討論者のマグダレナ先生は「一国美術史」の枠を超え、複数の民族が集まって国境を超える租界・植民地の美術史を再考することはとても重要であると指摘してから、それぞれの発表に質問した。(1)李の発表に対して、日英の二つの租界公園の公共空間を作る際の市民の状況、その受容の様子について。例えば奏楽堂(bandstand)で実際に演奏が行われたかについてなど。また使用した資料の絵葉書のメディアの問題についても検討する必要があると指摘した。(2)楊氏の発表に対しては、大連の住宅は植民地に住んでいた市民の状況を明らかにする重要な手がかりであると評価した一方、日本内地と満州で住宅に住んでいる階級、階層、また文化住宅に対する理想と現実についての具体的な説明を求めた。(3)鈴木氏の発表に対しては、植民地と内地の二元的な考え方より、植民地間の関係という新鮮な視点を提示していると評価した。その上で、石川欽一郎の研究は台湾美術史と日本美術史のどちらからの視点でなされているのかを質問した。日本美術史の文脈から考えるなら面白いテーマになると指摘した。(4)柯氏の発表に対しては、なぜ呉世昌は書芸というメディアで自己の意思をあらわしたのか、植民地研究の抵抗(resistance)・協力(collaboration)という既存の二元論に対して発表者の意見を伺った。マグダレナ先生の質疑に対して、発表者からは文脈、内容をそれぞれ補足し90分の時間はあっという間に過ぎ去ってしまった。
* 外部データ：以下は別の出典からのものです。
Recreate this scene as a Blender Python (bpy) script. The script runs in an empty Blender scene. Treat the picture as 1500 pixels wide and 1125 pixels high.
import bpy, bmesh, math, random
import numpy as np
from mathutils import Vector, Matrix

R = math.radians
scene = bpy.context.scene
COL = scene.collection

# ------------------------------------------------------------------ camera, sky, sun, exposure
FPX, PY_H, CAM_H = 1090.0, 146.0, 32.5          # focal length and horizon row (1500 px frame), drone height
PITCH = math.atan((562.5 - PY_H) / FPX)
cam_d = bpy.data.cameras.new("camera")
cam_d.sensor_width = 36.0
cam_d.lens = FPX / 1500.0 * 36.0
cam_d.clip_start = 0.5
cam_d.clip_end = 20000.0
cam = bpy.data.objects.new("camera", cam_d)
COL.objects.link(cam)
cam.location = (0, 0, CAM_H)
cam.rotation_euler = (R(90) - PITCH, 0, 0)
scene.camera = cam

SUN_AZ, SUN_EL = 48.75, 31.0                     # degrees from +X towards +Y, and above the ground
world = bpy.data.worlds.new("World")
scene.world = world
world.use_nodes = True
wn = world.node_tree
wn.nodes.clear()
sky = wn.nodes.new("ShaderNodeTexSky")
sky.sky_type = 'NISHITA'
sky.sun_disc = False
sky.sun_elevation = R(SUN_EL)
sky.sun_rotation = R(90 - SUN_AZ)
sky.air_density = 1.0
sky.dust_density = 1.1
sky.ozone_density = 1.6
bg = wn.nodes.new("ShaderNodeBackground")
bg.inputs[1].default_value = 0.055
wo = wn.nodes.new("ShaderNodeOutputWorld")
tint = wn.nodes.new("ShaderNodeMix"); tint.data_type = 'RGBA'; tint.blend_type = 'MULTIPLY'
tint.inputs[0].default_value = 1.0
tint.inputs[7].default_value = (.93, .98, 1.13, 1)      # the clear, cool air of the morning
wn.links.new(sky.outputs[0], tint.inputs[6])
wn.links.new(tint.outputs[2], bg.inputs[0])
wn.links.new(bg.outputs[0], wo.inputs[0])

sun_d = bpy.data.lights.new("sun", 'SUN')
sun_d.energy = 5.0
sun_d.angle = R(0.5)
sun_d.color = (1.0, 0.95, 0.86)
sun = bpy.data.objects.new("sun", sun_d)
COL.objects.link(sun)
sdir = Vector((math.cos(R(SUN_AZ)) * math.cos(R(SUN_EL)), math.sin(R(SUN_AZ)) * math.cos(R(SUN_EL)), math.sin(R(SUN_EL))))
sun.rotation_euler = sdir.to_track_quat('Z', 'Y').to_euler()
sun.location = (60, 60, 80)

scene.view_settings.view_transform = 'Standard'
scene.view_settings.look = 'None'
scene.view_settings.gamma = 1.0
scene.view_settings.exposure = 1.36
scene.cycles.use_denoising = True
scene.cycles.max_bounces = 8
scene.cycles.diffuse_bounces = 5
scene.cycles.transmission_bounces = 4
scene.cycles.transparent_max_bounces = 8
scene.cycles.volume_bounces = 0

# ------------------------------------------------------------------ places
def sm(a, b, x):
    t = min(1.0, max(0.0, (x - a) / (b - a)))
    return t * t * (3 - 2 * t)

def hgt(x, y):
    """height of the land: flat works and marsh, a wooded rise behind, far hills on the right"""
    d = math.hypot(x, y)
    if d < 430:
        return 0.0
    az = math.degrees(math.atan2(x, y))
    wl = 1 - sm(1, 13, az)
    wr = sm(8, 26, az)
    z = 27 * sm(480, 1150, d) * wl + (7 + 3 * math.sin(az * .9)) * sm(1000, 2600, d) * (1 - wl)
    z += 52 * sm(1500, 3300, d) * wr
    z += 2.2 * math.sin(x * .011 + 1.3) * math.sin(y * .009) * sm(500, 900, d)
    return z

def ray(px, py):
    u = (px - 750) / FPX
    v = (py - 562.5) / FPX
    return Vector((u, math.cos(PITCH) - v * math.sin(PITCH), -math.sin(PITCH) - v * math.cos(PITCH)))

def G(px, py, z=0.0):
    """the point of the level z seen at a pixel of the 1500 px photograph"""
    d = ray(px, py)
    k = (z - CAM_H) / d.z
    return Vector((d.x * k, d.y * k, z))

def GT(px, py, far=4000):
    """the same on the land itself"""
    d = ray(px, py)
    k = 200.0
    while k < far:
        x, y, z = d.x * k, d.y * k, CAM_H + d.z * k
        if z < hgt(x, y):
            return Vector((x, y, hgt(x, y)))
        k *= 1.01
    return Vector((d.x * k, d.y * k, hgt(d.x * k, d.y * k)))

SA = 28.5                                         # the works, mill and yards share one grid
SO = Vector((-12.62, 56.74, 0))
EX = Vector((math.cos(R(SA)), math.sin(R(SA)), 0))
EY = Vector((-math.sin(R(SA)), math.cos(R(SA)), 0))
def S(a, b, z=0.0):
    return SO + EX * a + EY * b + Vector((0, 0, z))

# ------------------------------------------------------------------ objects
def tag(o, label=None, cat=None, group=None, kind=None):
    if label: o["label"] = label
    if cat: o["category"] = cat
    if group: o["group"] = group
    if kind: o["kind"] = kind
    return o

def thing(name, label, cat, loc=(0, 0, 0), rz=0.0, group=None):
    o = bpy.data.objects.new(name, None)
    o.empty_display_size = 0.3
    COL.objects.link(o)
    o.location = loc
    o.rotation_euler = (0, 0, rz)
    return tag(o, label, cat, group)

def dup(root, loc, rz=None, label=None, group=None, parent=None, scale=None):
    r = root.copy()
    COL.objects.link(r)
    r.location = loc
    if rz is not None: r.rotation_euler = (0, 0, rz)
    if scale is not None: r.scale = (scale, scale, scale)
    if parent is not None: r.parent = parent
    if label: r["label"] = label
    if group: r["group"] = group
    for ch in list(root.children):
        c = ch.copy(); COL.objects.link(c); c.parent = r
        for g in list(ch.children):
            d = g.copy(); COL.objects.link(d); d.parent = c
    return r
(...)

最後に座長・邱函妮先生からのコメントは下記に補足する。
「李趙雪先生と楊昱先生のご発表は、外国勢力によって占領された中国天津の租界や満洲国といった特殊な都市空間をテーマにされました。お二人はそれぞれ、政治的意味を有する記念碑や建造物、また非公共的な住宅空間という異なる視点から考察を行い、これらのアプローチは非常に興味深いものでした。
鈴木恵可先生のご発表は、これまで中央/地方、植民母国/植民地という二項対立的枠組みに依存していた従来の視点から転換し、植民地間の比較という新たな視座を採るものでした。その結果、石川欽一郎が台湾での生活経験を通じて、他の植民地を観察するための比較基準を形成していたことが明らかとなりました。
柯輝煌様のご発表は、呉世昌の書芸とその活動を通じて、植民地支配下における朝鮮ナショナリズムを考察し、新たな論点を提示されました。今後の研究の進展が非常に楽しみです。」
本パネルは多様な美術ジャンルから成り立っているが、参加者の研究方法(美術制度論)はきわめて近いといえる。植民地・租界の美術の史的展開を全うしたとは言いがたいが、方向性や視点の提示などの面では有意義な成果を得た。パネルの後、参加者全員は会場近くのカフェに行き、発表内容についてさらに議論を深めるとともに、自身の研究方向や課題についても紹介した。今後のさらなる交流に向けて良い基盤を築く機会となった。
<李 趙雪(り・ちょうせつ)LI Zhao-xue>
中央美術学院人文学院美術史専攻(中国・北京)学士、京都市立芸術大学美術研究科芸術学専攻修士、東京藝術大学美術研究科日本・東洋美術史研究室博士。現在南京大学芸術学院の副研究員。専門は日中近代美術史・中国美術史学史。